PURE PAINTING
A Sense of Quality  

“All art constantly aspires towards the condition of music.”
-Walter Pater
 
By pure painting I refer primarily to the physicality of the painted object. In an oil painting, this object is the oil paint on canvas or board. This is our first sensory encounter with the work and it is like hearing the notes of music and the tone qualities of the musical instruments. All of our knowledge comes through the senses and it is the sense of sight that gives us our first knowledge of a painting. By pure painting I am referring to the aesthetic reaction caused by the response to the painting as painting. It is the pure beauty and expression of paint texture, brushstrokes, and color itself. It is the aesthetic experience provided by the encounter with a work of art. In this case painting. I make the musical analogy to distinguish it from an art that is mainly about ideas, political or otherwise.
 
There are of course several levels on which to approach a painting and several points of view from which to evaluate it. The first and most obvious is the subject matter and content, provided we are not talking about non-objective abstract art. Since I intend to refer to the history of painting, I will be dealing mainly with representational paining. The subject matter may imply a narrative and may also reflect ideas inherent in the story. This is the literary level of a painting in those paintings that have one. Another level would be the style of the execution. This may range from a basic realism to various styles like Baroque, Expressionism, or Modernism in general. A further level would be concerning the execution; the technique, craftsmanship and skill in the art of painting. This is often harder to evaluate as it requires more technical knowledge and experience from the viewer. Currently, craftsmanship does seem highly regarded because it does not express clear ideas whether philosophical or those addressing social and political change. Perhaps because it is harder to appreciate, I think it may be the most important element which makes a work of art a work of art, provided one has a respect for aesthetics. It is mainly in the level of skill and technique where a painting can approach the condition of music.
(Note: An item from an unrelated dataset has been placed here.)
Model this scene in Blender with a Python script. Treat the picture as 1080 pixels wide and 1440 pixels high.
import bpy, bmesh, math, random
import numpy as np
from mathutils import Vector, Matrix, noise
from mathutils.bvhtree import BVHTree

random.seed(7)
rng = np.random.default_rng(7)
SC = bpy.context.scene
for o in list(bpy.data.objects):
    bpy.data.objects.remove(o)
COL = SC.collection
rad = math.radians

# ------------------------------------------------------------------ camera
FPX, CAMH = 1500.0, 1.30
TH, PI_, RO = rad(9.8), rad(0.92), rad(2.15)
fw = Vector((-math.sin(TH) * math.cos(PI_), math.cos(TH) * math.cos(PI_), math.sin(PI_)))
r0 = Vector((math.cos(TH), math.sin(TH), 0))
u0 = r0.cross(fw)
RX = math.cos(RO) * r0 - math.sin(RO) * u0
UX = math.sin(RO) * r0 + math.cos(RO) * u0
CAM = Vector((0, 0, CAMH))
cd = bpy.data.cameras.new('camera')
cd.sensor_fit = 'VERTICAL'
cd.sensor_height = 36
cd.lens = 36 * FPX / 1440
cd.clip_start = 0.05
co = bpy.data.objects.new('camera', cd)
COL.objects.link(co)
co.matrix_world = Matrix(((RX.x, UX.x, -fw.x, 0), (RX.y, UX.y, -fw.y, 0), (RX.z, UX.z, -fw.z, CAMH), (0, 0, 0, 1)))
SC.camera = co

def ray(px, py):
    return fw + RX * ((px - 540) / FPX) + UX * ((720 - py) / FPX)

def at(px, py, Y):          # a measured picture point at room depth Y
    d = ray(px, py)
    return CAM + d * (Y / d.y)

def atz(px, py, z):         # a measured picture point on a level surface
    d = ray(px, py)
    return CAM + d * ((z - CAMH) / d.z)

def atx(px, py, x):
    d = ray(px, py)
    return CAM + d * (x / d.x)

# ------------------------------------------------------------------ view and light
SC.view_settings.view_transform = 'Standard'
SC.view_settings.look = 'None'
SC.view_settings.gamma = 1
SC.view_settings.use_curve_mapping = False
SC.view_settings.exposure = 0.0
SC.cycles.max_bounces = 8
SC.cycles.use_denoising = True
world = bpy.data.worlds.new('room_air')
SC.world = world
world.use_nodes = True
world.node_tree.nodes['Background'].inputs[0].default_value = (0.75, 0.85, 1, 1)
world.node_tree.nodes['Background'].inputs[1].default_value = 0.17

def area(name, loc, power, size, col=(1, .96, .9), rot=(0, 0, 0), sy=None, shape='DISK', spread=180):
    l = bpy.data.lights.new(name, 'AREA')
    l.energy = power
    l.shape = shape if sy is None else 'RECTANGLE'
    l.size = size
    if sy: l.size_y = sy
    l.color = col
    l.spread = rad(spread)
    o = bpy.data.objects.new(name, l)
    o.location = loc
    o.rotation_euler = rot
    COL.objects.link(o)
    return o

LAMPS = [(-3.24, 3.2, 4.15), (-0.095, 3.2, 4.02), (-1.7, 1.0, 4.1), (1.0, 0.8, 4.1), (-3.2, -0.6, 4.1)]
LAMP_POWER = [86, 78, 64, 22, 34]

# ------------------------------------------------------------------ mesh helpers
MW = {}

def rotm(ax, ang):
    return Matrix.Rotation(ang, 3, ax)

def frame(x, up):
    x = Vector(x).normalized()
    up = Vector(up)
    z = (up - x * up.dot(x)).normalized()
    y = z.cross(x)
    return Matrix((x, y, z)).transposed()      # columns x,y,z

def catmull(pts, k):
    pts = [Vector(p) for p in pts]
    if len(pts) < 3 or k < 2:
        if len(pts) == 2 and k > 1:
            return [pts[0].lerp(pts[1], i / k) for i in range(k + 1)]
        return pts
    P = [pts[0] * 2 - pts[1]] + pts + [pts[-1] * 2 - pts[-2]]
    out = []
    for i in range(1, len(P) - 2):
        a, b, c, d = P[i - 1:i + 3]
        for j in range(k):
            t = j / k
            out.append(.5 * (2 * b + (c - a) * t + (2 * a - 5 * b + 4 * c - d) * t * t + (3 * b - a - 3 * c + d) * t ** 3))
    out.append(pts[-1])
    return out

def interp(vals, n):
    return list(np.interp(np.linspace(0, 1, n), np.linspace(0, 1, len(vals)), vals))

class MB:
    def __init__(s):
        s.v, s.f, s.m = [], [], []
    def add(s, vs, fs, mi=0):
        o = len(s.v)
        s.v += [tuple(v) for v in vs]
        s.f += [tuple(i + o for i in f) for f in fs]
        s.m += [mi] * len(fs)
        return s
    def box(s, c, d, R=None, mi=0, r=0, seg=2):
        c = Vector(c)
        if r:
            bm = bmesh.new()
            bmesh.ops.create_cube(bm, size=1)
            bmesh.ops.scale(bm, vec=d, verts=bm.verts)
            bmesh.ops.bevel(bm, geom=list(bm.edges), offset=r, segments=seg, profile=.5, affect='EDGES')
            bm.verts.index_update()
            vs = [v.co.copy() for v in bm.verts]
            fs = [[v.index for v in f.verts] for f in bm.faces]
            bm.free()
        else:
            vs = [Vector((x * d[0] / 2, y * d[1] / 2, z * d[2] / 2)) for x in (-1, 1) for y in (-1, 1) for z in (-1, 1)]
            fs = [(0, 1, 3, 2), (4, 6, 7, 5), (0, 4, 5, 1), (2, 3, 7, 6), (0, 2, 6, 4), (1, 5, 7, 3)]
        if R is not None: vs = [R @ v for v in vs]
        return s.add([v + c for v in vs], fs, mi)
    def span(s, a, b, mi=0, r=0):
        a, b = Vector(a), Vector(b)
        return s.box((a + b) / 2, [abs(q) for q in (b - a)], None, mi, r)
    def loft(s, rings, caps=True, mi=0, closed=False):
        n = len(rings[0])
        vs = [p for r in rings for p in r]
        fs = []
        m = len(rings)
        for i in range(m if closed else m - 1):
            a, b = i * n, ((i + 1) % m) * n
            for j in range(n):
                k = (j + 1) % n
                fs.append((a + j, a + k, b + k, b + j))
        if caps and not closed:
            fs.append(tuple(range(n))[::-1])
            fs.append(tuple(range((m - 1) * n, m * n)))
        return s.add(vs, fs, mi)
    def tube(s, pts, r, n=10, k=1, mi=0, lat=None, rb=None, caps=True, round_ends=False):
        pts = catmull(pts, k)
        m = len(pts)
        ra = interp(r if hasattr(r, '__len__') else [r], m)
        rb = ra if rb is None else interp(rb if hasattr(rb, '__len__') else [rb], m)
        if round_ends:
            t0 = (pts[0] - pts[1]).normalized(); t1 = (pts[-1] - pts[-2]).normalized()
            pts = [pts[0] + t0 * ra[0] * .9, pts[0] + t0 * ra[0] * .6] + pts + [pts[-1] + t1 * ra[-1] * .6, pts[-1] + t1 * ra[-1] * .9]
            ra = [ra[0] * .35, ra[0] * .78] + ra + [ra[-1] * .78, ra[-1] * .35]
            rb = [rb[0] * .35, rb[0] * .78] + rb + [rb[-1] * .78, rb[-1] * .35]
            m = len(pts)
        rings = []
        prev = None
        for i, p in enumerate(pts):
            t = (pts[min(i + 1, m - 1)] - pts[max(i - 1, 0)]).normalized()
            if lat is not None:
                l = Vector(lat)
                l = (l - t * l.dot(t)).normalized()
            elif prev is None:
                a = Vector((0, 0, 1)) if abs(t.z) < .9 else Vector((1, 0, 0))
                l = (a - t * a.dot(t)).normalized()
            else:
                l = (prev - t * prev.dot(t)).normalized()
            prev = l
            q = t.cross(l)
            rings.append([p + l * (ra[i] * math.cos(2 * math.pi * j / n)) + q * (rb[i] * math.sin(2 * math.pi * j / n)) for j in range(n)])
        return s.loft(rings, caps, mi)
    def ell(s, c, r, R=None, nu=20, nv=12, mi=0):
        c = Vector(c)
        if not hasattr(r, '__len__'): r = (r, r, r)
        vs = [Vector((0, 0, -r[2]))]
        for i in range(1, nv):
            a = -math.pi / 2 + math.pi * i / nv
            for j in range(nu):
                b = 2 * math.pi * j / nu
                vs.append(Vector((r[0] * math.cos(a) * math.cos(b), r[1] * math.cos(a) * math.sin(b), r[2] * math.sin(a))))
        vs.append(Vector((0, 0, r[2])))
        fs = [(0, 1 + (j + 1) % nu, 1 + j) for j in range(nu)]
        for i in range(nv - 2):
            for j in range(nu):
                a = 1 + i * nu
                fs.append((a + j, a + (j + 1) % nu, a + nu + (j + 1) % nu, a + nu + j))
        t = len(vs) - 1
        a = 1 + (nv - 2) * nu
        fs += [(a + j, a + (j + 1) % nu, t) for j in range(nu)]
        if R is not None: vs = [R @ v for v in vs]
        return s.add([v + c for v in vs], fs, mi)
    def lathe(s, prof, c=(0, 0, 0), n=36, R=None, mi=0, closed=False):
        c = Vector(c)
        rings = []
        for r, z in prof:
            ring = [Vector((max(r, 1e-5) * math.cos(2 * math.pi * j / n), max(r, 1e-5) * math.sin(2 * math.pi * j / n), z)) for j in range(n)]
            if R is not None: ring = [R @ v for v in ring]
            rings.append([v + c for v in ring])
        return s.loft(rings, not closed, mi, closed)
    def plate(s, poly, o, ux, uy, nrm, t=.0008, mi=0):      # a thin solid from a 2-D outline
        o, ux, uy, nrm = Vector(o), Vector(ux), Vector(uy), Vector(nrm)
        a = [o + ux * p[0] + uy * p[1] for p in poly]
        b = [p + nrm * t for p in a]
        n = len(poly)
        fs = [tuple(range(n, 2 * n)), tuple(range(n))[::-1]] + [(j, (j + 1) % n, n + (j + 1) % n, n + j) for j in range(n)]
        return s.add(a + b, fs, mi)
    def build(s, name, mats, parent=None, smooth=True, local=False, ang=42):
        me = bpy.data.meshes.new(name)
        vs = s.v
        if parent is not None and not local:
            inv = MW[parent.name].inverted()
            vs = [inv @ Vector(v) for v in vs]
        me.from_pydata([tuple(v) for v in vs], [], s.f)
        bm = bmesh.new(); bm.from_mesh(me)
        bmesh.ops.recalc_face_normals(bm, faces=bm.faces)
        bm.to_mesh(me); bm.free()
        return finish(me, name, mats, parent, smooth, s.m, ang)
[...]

To get the full aesthetic experience of a painting, it must be approached or felt on every level or at least every level that the artist intended in the painting. The first two levels I mentioned are relatively obvious and they are how most people, both in and out of the professional art world, approach art. Contemporary art criticism and curatorial practice seem to place a premium on art’s role and responsibility for social change and often to the extent that this is often seen as art’s only function and purpose. For some this becomes a simple definition of art. As important as these issues are and how laudatory it would be if art can be effective in this way, I do not think it is a proper definition of art and it is not a good way to understand art or in this case painting.
 
The mystery and poetry of painting for me comes mainly from the pure aesthetic sensation of color and the painterly expression of the brushwork.  It is also about the composition of these brushstrokes and the expressive arrangement of the shapes and colors across the canvas. In other words, it is the formal, abstract and sensuous elements of painting that you react to rather unconsciously.  Vladimir Nabokov said you feel this in your spine. Ideas, innovations, and politics may be important, but these do not, I think, create the aesthetic response.
 
The brushstrokes and textures in the paintings of Eduard Manet are an essential part of his aesthetics. Equally so are the fluid vitality of Franz Hals’ brushwork and the poetic, meditative scumbled and broken textures of the brushwork of Diego Velazquez. These are artists commonly referred to as painter’s painters, meaning it usually take a painter to appreciate their craft and brilliance. For me one of the great experiences of painting is perceiving how the artist has applied the paint to the canvas, how he uses the brushstrokes to express observed reality.
 
One of the great masters of this pure painting is Titian. Of course, his paintings are not just what we would call pure painting, because his subjects are recognizable mythology, religion and history. However, it is the surface texture, brushstrokes and color by which his art elevates and transcends his basic subjects and ideas. His late, great
The Flaying of Marsyas is, I think, great mainly because of the color and shear sensuous physicality of the painted surface combined with the violent subject matter and the philosophical allegory.
 
The Flaying of Marsyas is in a museum in the Czech Republic, which is where I currently live. I now have this great example of pure painting close at hand. It is also special for me because I painted a version of this myth myself years before in Chicago.
 
The effects of the brushstrokes and the movement of the paint across the surface can be life-enhancing, to use the famous phrase by Benard Berenson. The individual marks of paint are like the individual notes in a musical score, which together create the work of art. When I first started looking at paintings, I was greatly moved by this experience. I am not exactly sure why, but it was like hearing music.

In referring to music, Arthur Schopenhauer said “
…its effect on man's innermost nature is so powerful, and it is so completely and profoundly understood by him in his innermost being as an entirely universal language.”  Schopenhauer goes on to say that this experience is unique to music and it is not the same with the other arts. For me, painting can offer a similar experience if it is approached more in the way we approach music.  

I do not intend to say that a musical, sensual and an aesthetic approach to a painting is the highest way to appreciate a painting, but I do mean to say that without it I do not think one can fully appreciate it as a work of art.